### TASK DETAILS
Write out the whole listing again, exactly as given.

* Start DATASET EXTRACT *

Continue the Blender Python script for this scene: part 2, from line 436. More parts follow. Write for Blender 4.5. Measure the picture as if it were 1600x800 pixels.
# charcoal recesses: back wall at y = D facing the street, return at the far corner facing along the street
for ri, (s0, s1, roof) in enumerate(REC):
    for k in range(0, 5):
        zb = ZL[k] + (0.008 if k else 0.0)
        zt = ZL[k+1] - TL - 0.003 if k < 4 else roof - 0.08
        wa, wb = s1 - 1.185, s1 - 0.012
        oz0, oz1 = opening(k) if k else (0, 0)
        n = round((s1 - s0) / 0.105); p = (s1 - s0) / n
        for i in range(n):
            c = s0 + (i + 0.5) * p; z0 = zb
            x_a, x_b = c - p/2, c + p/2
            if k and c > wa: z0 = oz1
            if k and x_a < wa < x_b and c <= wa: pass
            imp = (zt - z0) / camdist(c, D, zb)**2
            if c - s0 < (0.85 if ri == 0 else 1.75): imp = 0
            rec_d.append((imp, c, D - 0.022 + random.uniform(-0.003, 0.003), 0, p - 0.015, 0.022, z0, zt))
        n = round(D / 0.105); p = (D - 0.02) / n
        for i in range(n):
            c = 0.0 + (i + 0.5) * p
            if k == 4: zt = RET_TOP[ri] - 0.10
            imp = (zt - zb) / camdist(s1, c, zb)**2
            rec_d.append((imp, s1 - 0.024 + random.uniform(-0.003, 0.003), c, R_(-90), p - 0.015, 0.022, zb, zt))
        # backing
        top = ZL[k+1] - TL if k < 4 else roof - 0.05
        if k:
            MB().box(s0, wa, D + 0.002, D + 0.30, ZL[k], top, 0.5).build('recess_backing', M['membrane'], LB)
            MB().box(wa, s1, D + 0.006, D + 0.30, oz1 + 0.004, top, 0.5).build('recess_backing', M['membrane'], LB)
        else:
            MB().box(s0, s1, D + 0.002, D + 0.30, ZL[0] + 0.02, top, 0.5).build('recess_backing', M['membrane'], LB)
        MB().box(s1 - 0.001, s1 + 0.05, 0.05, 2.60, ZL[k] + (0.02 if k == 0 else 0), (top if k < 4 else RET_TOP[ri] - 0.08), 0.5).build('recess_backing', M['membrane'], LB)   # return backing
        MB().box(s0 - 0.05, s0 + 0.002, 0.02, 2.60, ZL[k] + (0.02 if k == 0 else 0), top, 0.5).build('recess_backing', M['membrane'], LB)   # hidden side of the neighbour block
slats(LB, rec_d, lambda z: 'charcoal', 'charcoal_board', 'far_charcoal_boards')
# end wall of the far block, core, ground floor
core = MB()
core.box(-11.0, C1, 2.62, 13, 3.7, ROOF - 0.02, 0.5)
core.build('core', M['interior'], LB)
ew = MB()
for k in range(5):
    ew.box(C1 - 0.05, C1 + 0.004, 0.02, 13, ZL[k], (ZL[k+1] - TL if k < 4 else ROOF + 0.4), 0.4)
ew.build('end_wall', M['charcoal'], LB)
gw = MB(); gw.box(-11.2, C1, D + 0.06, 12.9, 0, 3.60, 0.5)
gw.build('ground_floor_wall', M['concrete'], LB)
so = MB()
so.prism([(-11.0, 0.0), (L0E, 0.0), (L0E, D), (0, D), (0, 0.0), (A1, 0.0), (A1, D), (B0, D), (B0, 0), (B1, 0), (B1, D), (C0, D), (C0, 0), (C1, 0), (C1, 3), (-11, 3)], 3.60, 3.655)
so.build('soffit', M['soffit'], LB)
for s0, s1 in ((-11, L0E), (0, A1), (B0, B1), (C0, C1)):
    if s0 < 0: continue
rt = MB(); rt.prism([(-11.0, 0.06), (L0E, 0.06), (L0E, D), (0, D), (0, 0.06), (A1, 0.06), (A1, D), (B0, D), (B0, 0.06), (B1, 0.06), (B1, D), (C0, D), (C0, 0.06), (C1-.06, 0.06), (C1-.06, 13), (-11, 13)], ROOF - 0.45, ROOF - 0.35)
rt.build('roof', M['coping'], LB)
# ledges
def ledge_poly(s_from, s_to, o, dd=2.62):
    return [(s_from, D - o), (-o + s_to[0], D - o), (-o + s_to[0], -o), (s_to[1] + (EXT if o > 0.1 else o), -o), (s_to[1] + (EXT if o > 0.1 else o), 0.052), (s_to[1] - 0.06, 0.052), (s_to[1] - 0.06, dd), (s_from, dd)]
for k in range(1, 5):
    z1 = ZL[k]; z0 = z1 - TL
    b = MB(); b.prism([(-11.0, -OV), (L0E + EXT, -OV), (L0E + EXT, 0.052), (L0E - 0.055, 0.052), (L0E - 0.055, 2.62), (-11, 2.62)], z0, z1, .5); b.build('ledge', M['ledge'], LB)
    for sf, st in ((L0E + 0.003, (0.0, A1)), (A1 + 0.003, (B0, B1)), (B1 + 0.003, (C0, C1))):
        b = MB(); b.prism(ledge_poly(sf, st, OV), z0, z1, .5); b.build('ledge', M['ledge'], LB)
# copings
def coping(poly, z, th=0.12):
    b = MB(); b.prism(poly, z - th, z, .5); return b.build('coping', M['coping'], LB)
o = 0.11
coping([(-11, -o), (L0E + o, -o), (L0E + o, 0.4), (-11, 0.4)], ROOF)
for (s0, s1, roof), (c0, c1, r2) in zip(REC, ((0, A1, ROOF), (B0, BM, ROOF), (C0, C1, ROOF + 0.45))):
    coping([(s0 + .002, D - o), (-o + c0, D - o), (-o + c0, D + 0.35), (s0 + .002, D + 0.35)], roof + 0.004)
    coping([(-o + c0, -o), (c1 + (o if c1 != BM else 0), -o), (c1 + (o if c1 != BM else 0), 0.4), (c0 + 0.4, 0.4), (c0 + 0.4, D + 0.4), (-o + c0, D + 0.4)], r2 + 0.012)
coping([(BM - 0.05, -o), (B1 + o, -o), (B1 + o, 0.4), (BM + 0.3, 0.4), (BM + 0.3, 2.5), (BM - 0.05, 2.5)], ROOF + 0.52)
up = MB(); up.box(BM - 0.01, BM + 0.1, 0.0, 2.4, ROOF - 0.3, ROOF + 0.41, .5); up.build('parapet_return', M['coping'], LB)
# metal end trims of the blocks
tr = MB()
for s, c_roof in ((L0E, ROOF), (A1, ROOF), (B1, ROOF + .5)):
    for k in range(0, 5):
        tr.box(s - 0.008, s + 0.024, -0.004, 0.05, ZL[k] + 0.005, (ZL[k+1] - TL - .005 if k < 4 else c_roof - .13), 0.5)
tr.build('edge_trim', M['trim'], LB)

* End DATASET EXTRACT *

### REPLY TO THE TASK
Continue the Blender Python script for this scene: part 2, from line 436. More parts follow. Write for Blender 4.5. Measure the picture as if it were 1600x800 pixels.
# charcoal recesses: back wall at y = D facing the street, return at the far corner facing along the street
for ri, (s0, s1, roof) in enumerate(REC):
    for k in range(0, 5):
        zb = ZL[k] + (0.008 if k else 0.0)
        zt = ZL[k+1] - TL - 0.003 if k < 4 else roof - 0.08
        wa, wb = s1 - 1.185, s1 - 0.012
        oz0, oz1 = opening(k) if k else (0, 0)
        n = round((s1 - s0) / 0.105); p = (s1 - s0) / n
        for i in range(n):
            c = s0 + (i + 0.5) * p; z0 = zb
            x_a, x_b = c - p/2, c + p/2
            if k and c > wa: z0 = oz1
            if k and x_a < wa < x_b and c <= wa: pass
            imp = (zt - z0) / camdist(c, D, zb)**2
            if c - s0 < (0.85 if ri == 0 else 1.75): imp = 0
            rec_d.append((imp, c, D - 0.022 + random.uniform(-0.003, 0.003), 0, p - 0.015, 0.022, z0, zt))
        n = round(D / 0.105); p = (D - 0.02) / n
        for i in range(n):
            c = 0.0 + (i + 0.5) * p
            if k == 4: zt = RET_TOP[ri] - 0.10
            imp = (zt - zb) / camdist(s1, c, zb)**2
            rec_d.append((imp, s1 - 0.024 + random.uniform(-0.003, 0.003), c, R_(-90), p - 0.015, 0.022, zb, zt))
        # backing
        top = ZL[k+1] - TL if k < 4 else roof - 0.05
        if k:
            MB().box(s0, wa, D + 0.002, D + 0.30, ZL[k], top, 0.5).build('recess_backing', M['membrane'], LB)
            MB().box(wa, s1, D + 0.006, D + 0.30, oz1 + 0.004, top, 0.5).build('recess_backing', M['membrane'], LB)
        else:
            MB().box(s0, s1, D + 0.002, D + 0.30, ZL[0] + 0.02, top, 0.5).build('recess_backing', M['membrane'], LB)
        MB().box(s1 - 0.001, s1 + 0.05, 0.05, 2.60, ZL[k] + (0.02 if k == 0 else 0), (top if k < 4 else RET_TOP[ri] - 0.08), 0.5).build('recess_backing', M['membrane'], LB)   # return backing
        MB().box(s0 - 0.05, s0 + 0.002, 0.02, 2.60, ZL[k] + (0.02 if k == 0 else 0), top, 0.5).build('recess_backing', M['membrane'], LB)   # hidden side of the neighbour block
slats(LB, rec_d, lambda z: 'charcoal', 'charcoal_board', 'far_charcoal_boards')
# end wall of the far block, core, ground floor
core = MB()
core.box(-11.0, C1, 2.62, 13, 3.7, ROOF - 0.02, 0.5)
core.build('core', M['interior'], LB)
ew = MB()
for k in range(5):
    ew.box(C1 - 0.05, C1 + 0.004, 0.02, 13, ZL[k], (ZL[k+1] - TL if k < 4 else ROOF + 0.4), 0.4)
ew.build('end_wall', M['charcoal'], LB)
gw = MB(); gw.box(-11.2, C1, D + 0.06, 12.9, 0, 3.60, 0.5)
gw.build('ground_floor_wall', M['concrete'], LB)
so = MB()
so.prism([(-11.0, 0.0), (L0E, 0.0), (L0E, D), (0, D), (0, 0.0), (A1, 0.0), (A1, D), (B0, D), (B0, 0), (B1, 0), (B1, D), (C0, D), (C0, 0), (C1, 0), (C1, 3), (-11, 3)], 3.60, 3.655)
so.build('soffit', M['soffit'], LB)
for s0, s1 in ((-11, L0E), (0, A1), (B0, B1), (C0, C1)):
    if s0 < 0: continue
rt = MB(); rt.prism([(-11.0, 0.06), (L0E, 0.06), (L0E, D), (0, D), (0, 0.06), (A1, 0.06), (A1, D), (B0, D), (B0, 0.06), (B1, 0.06), (B1, D), (C0, D), (C0, 0.06), (C1-.06, 0.06), (C1-.06, 13), (-11, 13)], ROOF - 0.45, ROOF - 0.35)
rt.build('roof', M['coping'], LB)
# ledges
def ledge_poly(s_from, s_to, o, dd=2.62):
    return [(s_from, D - o), (-o + s_to[0], D - o), (-o + s_to[0], -o), (s_to[1] + (EXT if o > 0.1 else o), -o), (s_to[1] + (EXT if o > 0.1 else o), 0.052), (s_to[1] - 0.06, 0.052), (s_to[1] - 0.06, dd), (s_from, dd)]
for k in range(1, 5):
    z1 = ZL[k]; z0 = z1 - TL
    b = MB(); b.prism([(-11.0, -OV), (L0E + EXT, -OV), (L0E + EXT, 0.052), (L0E - 0.055, 0.052), (L0E - 0.055, 2.62), (-11, 2.62)], z0, z1, .5); b.build('ledge', M['ledge'], LB)
    for sf, st in ((L0E + 0.003, (0.0, A1)), (A1 + 0.003, (B0, B1)), (B1 + 0.003, (C0, C1))):
        b = MB(); b.prism(ledge_poly(sf, st, OV), z0, z1, .5); b.build('ledge', M['ledge'], LB)
# copings
def coping(poly, z, th=0.12):
    b = MB(); b.prism(poly, z - th, z, .5); return b.build('coping', M['coping'], LB)
o = 0.11
coping([(-11, -o), (L0E + o, -o), (L0E + o, 0.4), (-11, 0.4)], ROOF)
for (s0, s1, roof), (c0, c1, r2) in zip(REC, ((0, A1, ROOF), (B0, BM, ROOF), (C0, C1, ROOF + 0.45))):
    coping([(s0 + .002, D - o), (-o + c0, D - o), (-o + c0, D + 0.35), (s0 + .002, D + 0.35)], roof + 0.004)
    coping([(-o + c0, -o), (c1 + (o if c1 != BM else 0), -o), (c1 + (o if c1 != BM else 0), 0.4), (c0 + 0.4, 0.4), (c0 + 0.4, D + 0.4), (-o + c0, D + 0.4)], r2 + 0.012)
coping([(BM - 0.05, -o), (B1 + o, -o), (B1 + o, 0.4), (BM + 0.3, 0.4), (BM + 0.3, 2.5), (BM - 0.05, 2.5)], ROOF + 0.52)
up = MB(); up.box(BM - 0.01, BM + 0.1, 0.0, 2.4, ROOF - 0.3, ROOF + 0.41, .5); up.build('parapet_return', M['coping'], LB)
# metal end trims of the blocks
tr = MB()
for s, c_roof in ((L0E, ROOF), (A1, ROOF), (B1, ROOF + .5)):
    for k in range(0, 5):
        tr.box(s - 0.008, s + 0.024, -0.004, 0.05, ZL[k] + 0.005, (ZL[k+1] - TL - .005 if k < 4 else c_roof - .13), 0.5)
tr.build('edge_trim', M['trim'], LB)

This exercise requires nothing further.